Once in a while you hear stories of fines levied or even a few arrests for hitching (Flagstaff, Arizona is notorious), but even in the states where it is illegal, the law is rarely enforced. If you're stopped by the pigs, play dumb and they'll just tell you to move along. You can wait until they leave and then let your thumb hang out again.

Hitchin on super highways is really far out. It's illegal but you won't get hassled if you hitch at the entrances. On a fucked-up exit, take your chances hitching right on the road, but keep a sharp eye out for porkers. When you get a ride be discriminating. Find out where the driver is headed. If you are at a good spot, don't take a ride under a hundred miles that won't end up in a location just as good. When the driver is headed to an out-of-the-way place, ask him to let you off where you can get the best rides. If he's going to a particularly small town, ask him to drive you to the other side of thy town line. It's usually only a mile or two. Small towns often enforce all sorts of "say-so" ordinances. If you get stuck on the wrong side of town, it would be wise to even hoof it through the place. Getting to a point on the road where the cars are inter-city rather than local traffic is always preferable.

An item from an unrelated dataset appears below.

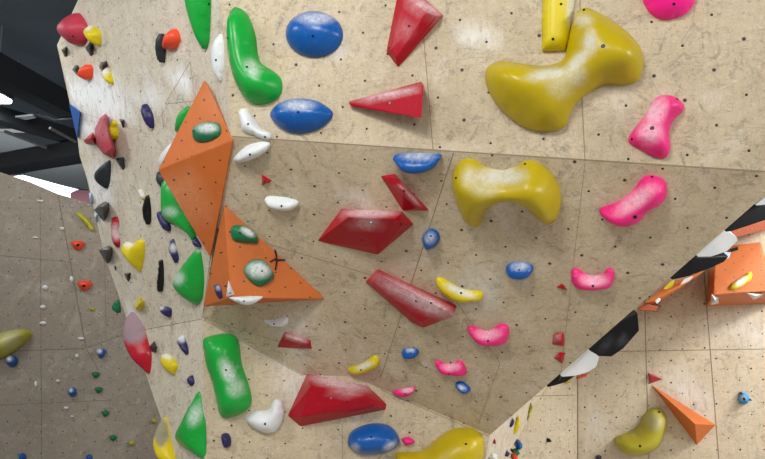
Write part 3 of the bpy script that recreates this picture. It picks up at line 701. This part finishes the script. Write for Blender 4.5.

When you hit the road you should have a good idea of how to get where you are going. You can pick up a free map (not free anymore. bummer...) at any gas station. Long distance routes, road conditions, weather and all sorts of information can be gotten free by calling the American Automobile Association in any city. Say that you are a member driving to Phoenix, Arizona or wherever your destination is, and find out what you want to know. Always carry a sign indicating where you are going. If you get stranded on the road without one, ask in a diner or gas station for a piece of cardboard and a magic marker. Make the letters bold and fill them in so they can be seen by drivers from a distance. If your destination is a small town, the sign should indicate the state. For really long distances, EAST or WEST is best. Unless, of course, you're going north or south. A phony foreign flag sewed on your pack also helps.

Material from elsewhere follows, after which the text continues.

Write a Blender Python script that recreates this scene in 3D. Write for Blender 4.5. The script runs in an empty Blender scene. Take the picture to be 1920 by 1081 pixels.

Carrying dope is not advisable, and although searching you is illegal, few pigs can read the Constitution. If you are carrying when the patrol car pulls up, tell them you are Kanadian and hitching through Amerika. Highway patrols are very uptight about promoting incidents with foreigners. The foreign bit goes over especially well with small-town types, and is also amazingly good for avoiding hassles with greasers. If you can't hack this one, tell them you are a reporter for a newspaper writing a feature story on hitching around the country. This story has averted many a bust.

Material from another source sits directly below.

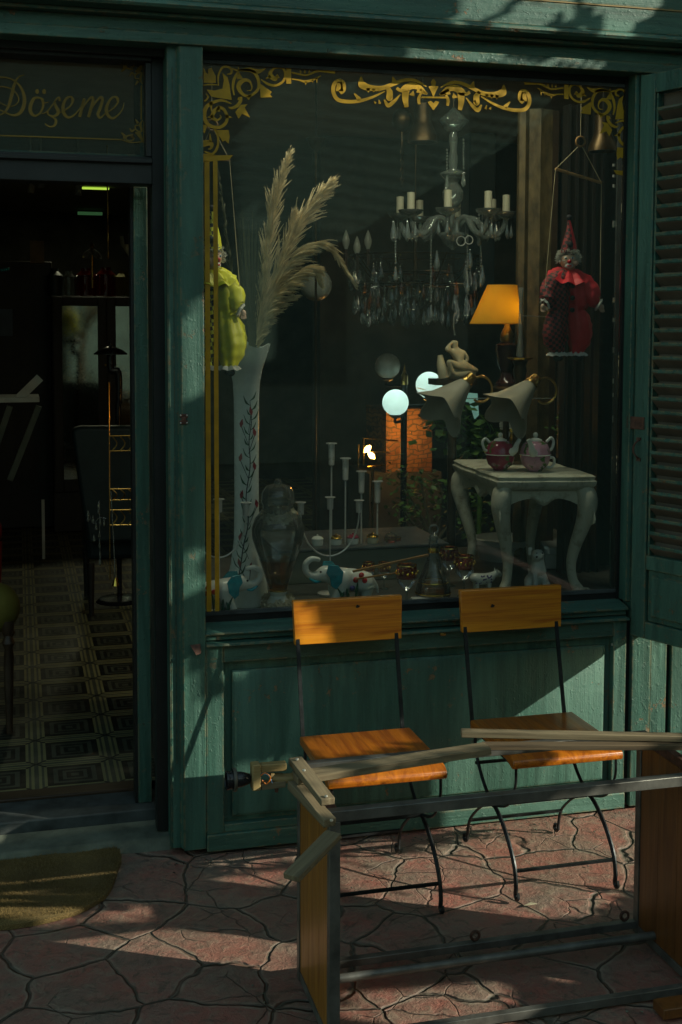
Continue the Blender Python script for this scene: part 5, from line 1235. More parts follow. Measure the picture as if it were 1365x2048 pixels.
# ---- seated figure statue
p = W(905, 750, .75); s = S(p); stt = thing('statuette', 'cream resin statuette of a reclining nude leaning on one arm', 'statue', (p.x, .75, p.z))
P = lambda x, z, d=0: Vector((W(890+x/4.27-20, 640+z/4.27, .75).x, .75+d*s, W(900, 640+z/4.27, .75).z))
P = lambda x, z, d=0: W(860+x/4.27, 640+z/4.27, .75)+Vector((0, d*s, 0))
me = bpy.data.meshes.new('figure'); V_ = []; E_ = []; Rr = []
def add(p, r_, par=None):
    V_.append(p-wl(stt)); Rr.append(r_*s)
    if par is not None: E_.append((par, len(V_)-1))
    return len(V_)-1
pel = add(P(275, 395), 12); w1 = add(P(255, 350), 9, pel); ch = add(P(235, 290), 12, w1); nk = add(P(215, 240), 4.5, ch); h = add(P(208, 200), 8, nk); add(P(212, 172), 8, h)
sl_ = add(P(185, 275, -3), 5, ch); e1 = add(P(135, 240, -6), 4.2, sl_); add(P(120, 255, -8), 4, e1); e2 = add(P(165, 205, -5), 3, e1); add(P(185, 190, -4), 2.8, e2)
sr = add(P(285, 280, -2), 5.5, ch); e = add(P(315, 330, -4), 4.5, sr); e = add(P(290, 375, -6), 3.6, e); add(P(250, 385, -8), 3, e)
q = add(P(330, 410, -4), 9, pel); q = add(P(370, 425, -8), 6, q); add(P(400, 435, -8), 4, q)
q = add(P(220, 390, -8), 8.5, pel); q = add(P(140, 350, -12), 7, q); q = add(P(160, 410, -12), 5, q); add(P(190, 470, -12), 4, q)
me.from_pydata([tuple(v) for v in V_], E_, []); o_ = bpy.data.objects.new('figure', me); C.objects.link(o_); o_.parent = stt; me.materials.append(M['ivory'])
sk = o_.modifiers.new('skin', 'SKIN'); me.skin_vertices[0].data[0].use_root = True
for i, r_ in enumerate(Rr): me.skin_vertices[0].data[i].radius = (r_, r_)
sk.use_smooth_shade = True; q = o_.modifiers.new('sub', 'SUBSURF'); q.levels = q.render_levels = 2
b = MB(); b.tube([P(95, 300, 6), P(100, 380, 4), P(110, 440, 0), P(120, 490, 0)], [5*s, 9*s, 11*s, 12*s], 12, 4); b.tube([P(150, 450), P(240, 460, 2), P(330, 450), P(380, 445)], [12*s, 13*s, 12*s, 8*s], 12, 4); b.build('drapery', 'ivory', stt)
b = MB(); b.tube([P(215, 130, 2), P(205, 60, 2), P(215, -40, 4), P(260, -90, 4)], 1.6*s, 8, 5); solo(b.build('metal_stem', 'crystal', None), 'thin bent glass stem rising behind the statuette', 'stem')
b = MB(); p = W(905, 757, .75); b.box((p.x, .75, p.z-.012), (.17, .10, .024)); b.tube([(p.x, .75, ZD+.02), (p.x, .75, p.z-.02)], .018, 12); b.lathe([(.07, ZD+.001), (.06, ZD+.02), (.018, ZD+.03)], (p.x, .75, 0), 24); solo(b.build('pedestal', 'bronze', None), 'dark pedestal under the cream statuette', 'stand')
# ================================================================== DEEPER IN THE SHOP, SEEN THROUGH THE PANE
# ---- large crystal chandelier
cy2 = .95
c0 = W(905, 470, cy2); s = S(c0); zz = lambda py: W(905, py, cy2).z; cx0 = c0.x
ch_ = thing('crystal_chandelier', 'large cloudy crystal chandelier with candle arms above the lampshade', 'chandelier', (cx0, cy2, zz(480)))
b = MB(); b.lathe([(2*s, zz(215)), (28*s, zz(238)), (30*s, zz(242)), (14*s, zz(262)), (7*s, zz(264)), (9*s, zz(280)), (7*s, zz(300)), (10*s, zz(320)), (8*s, zz(338)), (26*s, zz(346)), (27*s, zz(350)), (10*s, zz(366)), (14*s, zz(372)), (22*s, zz(385)), (20*s, zz(400)), (10*s, zz(416)), (5*s, zz(420)), (5*s, zz(440)), (11*s, zz(448)), (7*s, zz(462)), (26*s, zz(466)), (28*s, zz(472)), (20*s, zz(488)), (5*s, zz(496)), (3*s, zz(500))], (cx0, cy2, 0), 32); b.build('column', 'crystal', ch_)
b = MB(); b.tube([(cx0, cy2, zz(215)), (cx0, cy2, 2.86)], .003, 6); b.build('chain', 'bronze', ch_)
def drop(b, p, k=1.):
    b.lathe([(.0005, 0), (.0022*k, -.004*k), (.003*k, -.010*k), (.0062*k, -.026*k), (.0068*k, -.032*k), (.004*k, -.040*k), (.0005, -.043*k)], p, 8)
for k in range(8):
    a = 2*PI*k/8+.35; u = Vector((math.cos(a), math.sin(a), 0)); R0 = 112*s
    pt = lambda r_, py: Vector((cx0, cy2, zz(py)))+u*(r_*s)
    b = MB(); b.tube([pt(8, 466), pt(22, 440), pt(45, 440), pt(62, 462), pt(82, 472), pt(98, 462), pt(106, 438)], [5*s, 5.5*s, 6*s, 6*s, 6*s, 5.5*s, 4*s], 10, 6)
    ar = b.build('arm', 'crystal', ch_)
    b = MB(); b.lathe([(3*s, zz(442)), (22*s, zz(432)), (25*s, zz(426)), (23*s, zz(426)), (5*s, zz(434))], Vector((cx0, cy2, 0))+u*106*s, 20, lambda a_, r_, z: (r_*(1+.05*math.sin(8*a_)), z)); b.build('drip_pan', 'crystal', ar)
    b = MB(); b.lathe([(7.5*s, zz(430)), (7.5*s, zz(392)), (2*s, zz(391))], Vector((cx0, cy2, 0))+u*106*s, 14); b.build('candle_sleeve', 'candle', ar)
    b = MB()
    for j in range(3):
        aa = a+(j-1)*.16; q = Vector((cx0, cy2, zz(440)))+Vector((math.cos(aa), math.sin(aa), 0))*(110+6*(j % 2))*s
        b.tube([q, q-Vector((0, 0, 12*s))], .6*s, 4); drop(b, q-Vector((0, 0, 12*s)), 1.25)
    b.build('prism', 'crystal', ar)
b = MB(); rn = random.Random(9)
for i, (px, top, n_) in enumerate(((791, 470, 10), (862, 460, 24), (962, 470, 12), (935, 470, 14), (958, 430, 5), (927, 280, 10), (894, 300, 8))):
    for k in range(n_): b.ell(W(px+.3*math.sin(k), top+k*6.2, cy2-.12), (2.2*s, 2.2*s, 2.6*s), 6)
    drop(b, W(px, top+n_*6.2, cy2-.12), 1.5)
for px, py in ((874, 500), (940, 498), (965, 530), (787, 440), (815, 440)): drop(b, W(px, py, cy2-.1), 2.)
b.build('bead_string', 'crystal', ch_)
b = MB()
for px, py, r_ in ((922, 482, 9), (938, 480, 8)): q = W(px, py, cy2-.15); b.tube([q+Vector((r_*s*math.cos(k*PI/10), 0, r_*s*math.sin(k*PI/10))) for k in range(21)], .9*s, 6)
b.build('ring', 'silver', ch_)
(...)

Don't be shy when you hitch. Go into diners and gas stations and ask people if they're heading East or to Texas. Sometimes gas station attendants will help. When in the car be friendly as hell. Offer to share the driving if you've got a license. If you're broke, you can usually bum a meal or a few bucks, maybe even a free night's lodging. Never be intimidated into giving money for a ride.

As for what to carry when hitching, the advice is to travel light. The rule is to make up a pack of the absolute minimum, then cut that in half. Hitching is an art form as is all survival. Master it and you'll travel on a free trip forever.